One Flow Chart Perfectly Sums Up the Truth About U.S. Foreign Policy

Impact

The news: Quick! You've just been elected president of the United States, and senior military officers and gray-suited men with clipper cuts stand around your desk, requesting immediate direction on a number of foreign crises. What do you decide? Luckily, this handy flow chart from from cartoonist Andy Singer can make those decisions for you.

This looks ... strangely accurate. It's just a joke, but it's surprisingly correct. Just follow the arrows for our test case in Iraq: dictatorship > mineral and oil wealth > no nuclear weapons > invasion > puppet government > uprising > rinse and repeat.

While the past decade of American unilateralism has demonstrated the U.S.'s commitment to screwing around with sovereign governments, America's track record of destabilizing or overthrowing foreign regimes goes back well before World War II.

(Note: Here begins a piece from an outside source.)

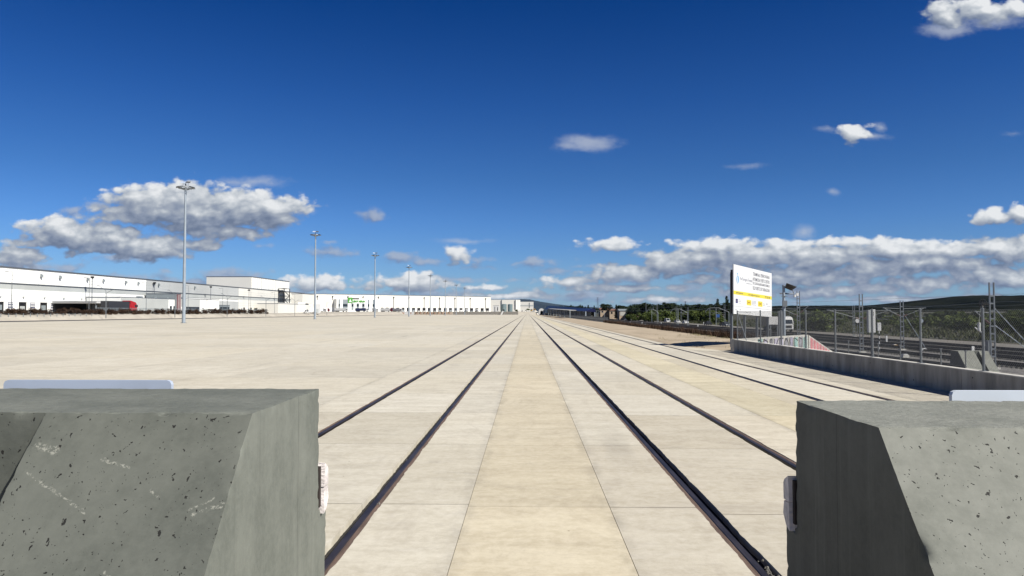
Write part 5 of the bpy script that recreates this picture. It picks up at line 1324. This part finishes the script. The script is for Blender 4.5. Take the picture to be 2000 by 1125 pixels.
TR = [('conifer', 1098, 560, 597), ('round', 1101, 600, 596.5), ('round', 1107, 600, 595), ('conifer', 1115, 620, 594.5), ('round', 1124, 600, 594.5), ('conifer', 1130, 560, 598), ('conifer', 1137, 560, 596), ('conifer', 1143, 560, 598), ('conifer', 1149, 560, 595),
      ('round', 1158, 560, 601), ('conifer', 1160, 600, 595.5), ('conifer', 1173, 600, 597), ('pine', 1186, 520, 593), ('round', 1195, 560, 602), ('conifer', 1203, 520, 594), ('conifer', 1209, 520, 597), ('pine', 1213, 520, 595.5), ('round', 1222, 500, 596),
      ('conifer', 1231, 520, 594), ('round', 1236, 480, 599), ('round', 1243, 470, 590.5), ('round', 1251, 470, 590), ('round', 1258, 480, 594), ('conifer', 1270, 500, 593), ('round', 1277, 480, 593), ('round', 1285, 460, 597),
      ('round', 1292, 440, 592.5), ('round', 1301, 430, 590), ('pine', 1310, 430, 590.5), ('round', 1317, 430, 591), ('round', 1327, 430, 593.5), ('round', 1336, 440, 599), ('pine', 1346, 430, 594.5), ('pine', 1355, 430, 593.5), ('round', 1364, 440, 596),
      ('pine', 1373, 430, 593.5), ('pine', 1383, 430, 595), ('round', 1393, 420, 596), ('conifer', 1400, 360, 582), ('round', 1408, 380, 590), ('conifer', 1418, 360, 577), ('round', 1424, 380, 588)]
nm = {'round': 'broad dark tree', 'conifer': 'narrow pointed tree', 'pine': 'flat-topped pine', 'bush': 'light green bush'}
TR.sort(key=lambda q: -q[1]); cnt = {}
for (k, px, Y, yt) in TR:
    c = cnt.get(k, 0); cnt[k] = c + 1
    plant(k, px, Y + random.uniform(-15, 15), yt, '%s in the distant row, %s leftwards from the billboard' % (nm[k], ORD[c]), G1, wide={'round': 1.25, 'pine': 1.2, 'conifer': .85}[k])
G2 = 'light green bushes before the dark trees'
for i, (px, Y, yt, wd) in enumerate(((1287, 380, 602, 1.5), (1272, 380, 607, 1.3), (1300, 385, 604, 1.0), (1312, 390, 606, 1.2), (1349, 380, 604, 1.3), (1358, 380, 602.5, 1.2), (1367, 380, 604, 1.3), (1376, 385, 605, 1.2), (1394, 330, 604, 1.4), (1404, 320, 608, 1.3), (1330, 395, 608, 1.2), (1241, 420, 611, 1.2), (1256, 420, 610, 1.1), (1230, 425, 612, 1), (1033, 905, 602.5, 1.3), (1026, 900, 605, 1.2), (1008, 900, 604, 1.2))):
    plant('bush', px, Y, yt, 'light green bush before the distant dark trees, %s in the planting' % ORD[i] if i < 14 else ['yellowish bush near the excavator', 'small bush left of the excavator', 'bush in front of the right steel tank side'][i - 14], G2, wide=wd)
# scrub on the field behind the tracks
G3 = 'bushes on the dark field behind the railway'
rs = random.Random(21); n = 0
FB = []
for i in range(38):
    px = 1515 + i * 13.6 + rs.uniform(-4, 4); Y = rs.uniform(300, 430); FB.append((px, Y, rs.uniform(604, 611), 'bush' if rs.random() < .65 else 'round'))
for i in range(11): px = 1545 + i * 46 + rs.uniform(-16, 16); Y = rs.uniform(170, 270); FB.append((px, Y, rs.uniform(612, 624), 'bush'))
for px, Y, yt in ((1853, 190, 613), (1874, 175, 618), (1797, 210, 615), (1945, 150, 618), (1985, 140, 612), (1915, 180, 615)): FB.append((px, Y, yt, 'bush'))
FB.sort()
for i, (px, Y, yt, k) in enumerate(FB):
    ref = 'left of the wide-armed mast' if px < 1675 else ('between the two guyed masts' if px < 1925 else 'right of the tall guyed mast')
    if px < 1560: ref = 'behind the solar panel pole'
    far = 'far' if Y > 290 else 'nearer'
    FB[i] = (px, Y, yt, k, ref, far)
cc = {}
for (px, Y, yt, k, ref, far) in FB:
    key = (ref, far, k); c = cc.get(key, 0); cc[key] = c + 1
    plant(k, px, Y, yt, '%s %s on the field, %s from left %s' % (far, 'bush' if k == 'bush' else 'dark tree', ORD[c], ref), G3, wide=rs.uniform(1.1, 1.9))
# dark brown shrubs before the left warehouse
G4 = 'brown shrubs in front of the left warehouse'
rs = random.Random(31); SH = []
px = -6
while px < 246:
    if not (50 < px < 57 or 83 < px < 104): SH.append((px, rs.uniform(601, 605) if not 35 < px < 45 and not 110 < px < 130 else 600.5))
    px += rs.uniform(6.5, 9)
SH += [(60, 607), (80, 607), (98, 609)]
px = 250
while px < 520: SH.append((px, rs.uniform(601.5, 607))); px += rs.uniform(6, 10)
SH.sort()
for i, (px, yt) in enumerate(SH):
    X = -146.5; Y = X * FX / (px - VX)
    plant('brush', px, Y, yt, 'brown shrub before the left warehouse, %s from the left edge' % ORD[i], G4, wide=1.25, zb=1.55)
for k, ps in PR.items():
    for i, p_ in enumerate(ps):
        if (k, i) not in _used:
            for c in KC(p_): bpy.data.objects.remove(c)
            bpy.data.objects.remove(p_)

# brown weeds along the edge of the dirt lot, and grass tufts: nobody could count them
def tufts(name, label, pts, m, h0, h1, blades, wdt, cat='weeds'):
    r_ = random.Random(len(pts)); vs = []; fs = []
    for (x, y, z) in pts:
        H = r_.uniform(h0, h1)
        for _ in range(blades):
            a = r_.uniform(0, 6.28); ox, oy = r_.gauss(0, .14), r_.gauss(0, .14); lean = r_.uniform(.1, .6) * H; hh = H * r_.uniform(.5, 1)
            c, s = math.cos(a), math.sin(a); w = wdt * r_.uniform(.6, 1.4); k0 = len(vs); q = r_.uniform(0, 6.28)
            vs += [(x + ox - c * w, y + oy - s * w, z), (x + ox + c * w, y + oy + s * w, z), (x + ox + math.cos(q) * lean, y + oy + math.sin(q) * lean, z + hh)]; fs.append((k0, k0+1, k0+2))
    me = bpy.data.meshes.new(name); me.from_pydata(vs, [], fs); me.materials.append(m); o = bpy.data.objects.new(name, me); COL.objects.link(o)
    return tag(o, label, cat, None, 'stuff')
rs = random.Random(6); pts = []
for i in range(5200):
    y = 58 + (rs.random() ** 1.5) * 112; x = 17.2 + rs.random() ** .8 * 3.2 + .35 * mn.noise(Vector((0, y * .25, 0))); pts.append((x, y, gz(x, y) - .03))
tufts('dry_weeds', 'dense strip of brown dry weeds between the sandy ground and the tracks', pts, M_folbrn, .45, 1.0, 7, .035)
pts = []
for i in range(260):
    y = rs.uniform(46, 75); x = rs.uniform(10.5, 17) if rs.random() < .25 else rs.uniform(16.4, 17.4); pts.append((x, y, gz(x, y) - .02))
tufts('pale_grass', 'sparse pale grass tufts on the sandy ground by the weeds', pts, mat('straw', (.38, .33, .18), .9, .3, 3), .08, .28, 6, .012, 'grass')
pts = []
for i in range(9000):
    y = rs.uniform(110, 420); x = 72.5 + rs.random() ** 1.3 * (y * .75); pts.append((x, y, gz(x, y) - .05))
tufts('field_scrub', 'rough olive grass and scrub covering the dark field', pts, mat('olive_scrub', (.055, .075, .025), .95, .4, .3, col2=(.12, .13, .05)), .4, 1.3, 6, .12, 'grass')

# tan houses among the trees
for i, (p0, p1, yt, Y) in enumerate(((1172, 1188, 604.5, 545), (1190, 1208, 606.5, 540), (1209, 1229, 606.8, 500), (1230, 1258, 607, 495))):
    X0, X1 = at(p0, Y)[0], at(p1, Y)[0]; zt = zat(yt, Y); O = (X0, Y, -2)
    t = thing('house', ['tan house nearest the blue-roofed canopy, with a clay roof', 'reddish low house behind the thin railway portals', 'low house with a large pale panel among dark trees', 'long tan low building row behind the tiny white car'][i], 'house', O)
    b = MB(O); b.box(X0, X1, Y, Y + 12, -3, zt); b.build('wall', M_tan if i != 2 else M_tan, t)
    b = MB(O); b.prism([(Y - .5, zt + .003), (Y + 12.5, zt + .003), (Y + 6, zt + 1.2)], 'x', X0 - .4, X1 + .4); b.build('roof', M_rooft if i < 2 else M_greyd, t)
    for k in range(max(2, int((X1 - X0) / 4))): b = MB(O); x = X0 + 1 + k * 3.6; b.box(x, x + 1.2, Y - .06, Y - .003, zt - 2.4, zt - 1.0); b.build('window', M_dark, t)
    if i == 2: b = MB(O); b.box(X0 + .5, X0 + 5, Y - .12, Y - .07, zt - 3.4, zt - .6); b.build('pale_panel', M_grcon, t)
for i, (px, Y, yt) in enumerate(((1167, 1500, 581), (1337, 1500, 588.5))):
    t = thing('pylon', ['thin lattice pylon rising above the trees left of centre right', 'small lattice pylon above the trees behind the white cars'][i], 'pylon', at(px, Y, 0)); H = zat(yt, Y)
    t['label'] = ['thin lattice pylon rising above the pointed trees, right of the blue-roofed canopy', 'small lattice pylon above the dark trees behind the white cars'][i]
    b = MB(); 
    for sx in (-1, 1):
        for sy in (-1, 1): b.tube((sx * 2.2, sy * 2.2, 0), (sx * .4, sy * .4, H), .28, .2, 4)
    for k in range(8):
        z = H * k / 8; w_ = 2.2 - 1.8 * k / 8; b.tube((-w_, -w_, z), (w_, -w_, z + H / 8), .16, .16, 4)
    b.build('lattice_legs', M_roof, t); b = MB()
    for z in (.78, .88, .97): b.tube((-3.6, 0, H * z), (3.6, 0, H * z), .25, .25, 4)
    b.build('cross_arms', M_roof, t)

# ------------------------------------------------------------------ hills and far mountains
def ridge(name, prof, Y, depth, foot, m, rough, nsub=6, seed=0.0):
    b = MB(); pts = []
    for (x0, y0), (x1, y1) in zip(prof, prof[1:]):
        for k in range(nsub): f_ = k / nsub; pts.append((x0 + (x1 - x0) * f_, y0 + (y1 - y0) * f_))
    pts.append(prof[-1]); rows = 14; vs = []
    for j in range(rows + 1):
        v = j / rows
        for (px, py) in pts:
            X = at(px, Y)[0]; top = zat(py, Y); y = Y - foot * (1 - v) if j <= rows - 2 else Y + depth * (j - rows + 2) / 2
            if j <= rows - 2:
                w_ = j / (rows - 2); z = -4 + (top + 4) * (w_ ** 1.25); y = Y - foot * (1 - w_)
                z += rough * mn.noise(Vector((X * .004 + seed, y * .004, 0))) * math.sin(math.pi * w_) * 2 + rough * .25 * mn.noise(Vector((X * .03 + seed, y * .03, 0))) * w_ + (rough * .35 * max(0, mn.noise(Vector((X * .11 + seed, 3, 0)))) if w_ > .95 else 0)
            else: z = top - (top + 4) * (j - rows + 2) / 2 * .6
            vs.append((X, y, z))
    n = len(pts); b.add(vs, [(j*n+i, j*n+i+1, (j+1)*n+i+1, (j+1)*n+i) for j in range(rows) for i in range(n - 1)])
    return struct(b.build(name, m, None, True))
ridge('hill', [(1400, 611), (1470, 601), (1510, 597.5), (1600, 597), (1680, 597), (1720, 595.5), (1750, 593.5), (1780, 591), (1812, 588), (1845, 581), (1870, 578.5), (1885, 577.5), (1930, 578), (2000, 577), (2080, 575), (2200, 577), (2400, 590), (2600, 608)], 2300, 900, 1500, M_hill, 5, 22, seed=2.0)
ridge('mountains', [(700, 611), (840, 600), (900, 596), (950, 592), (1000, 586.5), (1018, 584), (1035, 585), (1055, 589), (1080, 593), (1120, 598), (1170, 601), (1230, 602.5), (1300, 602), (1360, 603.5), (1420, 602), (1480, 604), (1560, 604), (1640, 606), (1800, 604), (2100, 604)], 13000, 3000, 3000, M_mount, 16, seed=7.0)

# ------------------------------------------------------------------ air
hz = MB(); hz.box(-22000, 22000, -300, 20000, -12, 330); ho = hz.build('haze', M_dark); ho.data.materials.clear()
hm = bpy.data.materials.new('haze_air'); hm.use_nodes = True; hm.node_tree.nodes.clear()
pv = hm.node_tree.nodes.new('ShaderNodeVolumePrincipled'); pv.inputs['Color'].default_value = (.45, .66, 1.0, 1); pv.inputs['Density'].default_value = 9.0e-6; pv.inputs['Anisotropy'].default_value = 0.1
hout = hm.node_tree.nodes.new('ShaderNodeOutputMaterial'); hm.node_tree.links.new(pv.outputs[0], hout.inputs['Volume'])
ho.data.materials.append(hm); ho['kind'] = 'stuff'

But it's been worse since then. Between the U.S. march on Berlin and the end of the Cold War, covert U.S. intelligence assets have been implicated in attempted or actual regime changes in Syria, Iran, Guatemala, Tibet, Indonesia, Cuba, the DR Congo, Iraq, the Dominican Republic, South Vietnam, Brazil, Ghana, Chile, Argentina, Afghanistan, Turkey, Poland, Nicaragua, Cambodia and Angola.

Since the end of the Cold War, American assets were involved in overthrows of governments in Iraq, Afghanistan, Venezula, Haiti, the Gaza Strip, Somalia, Iran, Libya and Syria. And that doesn't even count the U.S.-engineered military invasions in Korea, Vietnam, Panama, Grenada, Bosnia/Kosovo, Iraq and Afghanistan, not to mention places where U.S. air power has been deployed to attack military and insurgent targets across the globe. (By the way, if you haven't been counting, that's 36 countries.)

It's not all cloaks and daggers. To be clear, U.S. power has ousted horrible dictators. The Dominican Republic's dictator Rafael Trujillo murdered as many as 50,000 of his own people before being assassinated with weapons provided by the CIA in 1961. Panamanian strongman Manuel Noriega was in bed with drug cartels and murder gangs and had one of his most prominent opponents decapitated and stuffed into a United States Postal Service bag. And Saddam Hussein was certainly not the jolly character his rotund belly, mustache and friendly handshakes with Donald Rumsfeld might imply.

But humanitarian concerns have almost universally been secondary to the U.S.'s strategic logic dealing with real or imagined foreign threats, from the containment of communism to today's brutal drone campaigns against jihadi terrorists across the Middle East and North Africa. At best, they've usually been secondary justifications for things hawkish elements of various U.S. administrations wanted to do anyways.

Finally, as shown in the graph above, America has always been willing to back authoritarian regimes that toe the Western party line. The U.S. has supportive relationships with Saudi Arabia, Yemen, Oman, Equatorial Guinea and Turkmenistan, demonstrating American hostility has always been selective and capricious. Regimes willing to support friendly commercial relationships with the U.S. always seem to have a suspicious advantage. New York Times journalist Stephen Kinser refers to successful actions the U.S. has engaged in as "catastrophic victories," where American meddling has often caused serious problems down the line.

So, what's the big deal? The U.S. is still considering the degree of support it's willing to lend to the nascent Iraqi government, beleaguered by a raging insurgency by the Islamic State of Syria and the Levant in the northern half of the country. So far President Obama has accepted sending some 300 military advisers (high-ranking officers and special forces veterans) to help stabilize Prime Minister Nouri al-Maliki's government. While there's nothing to suggest that the U.S. wouldn't be picking sides in Iraq if we hadn't overthrown Hussein in 2003, there's also extraordinarily little evidence behind the idea that the U.S. invasion has improved either regional stability or the day-to-day lives of everyday Iraqis.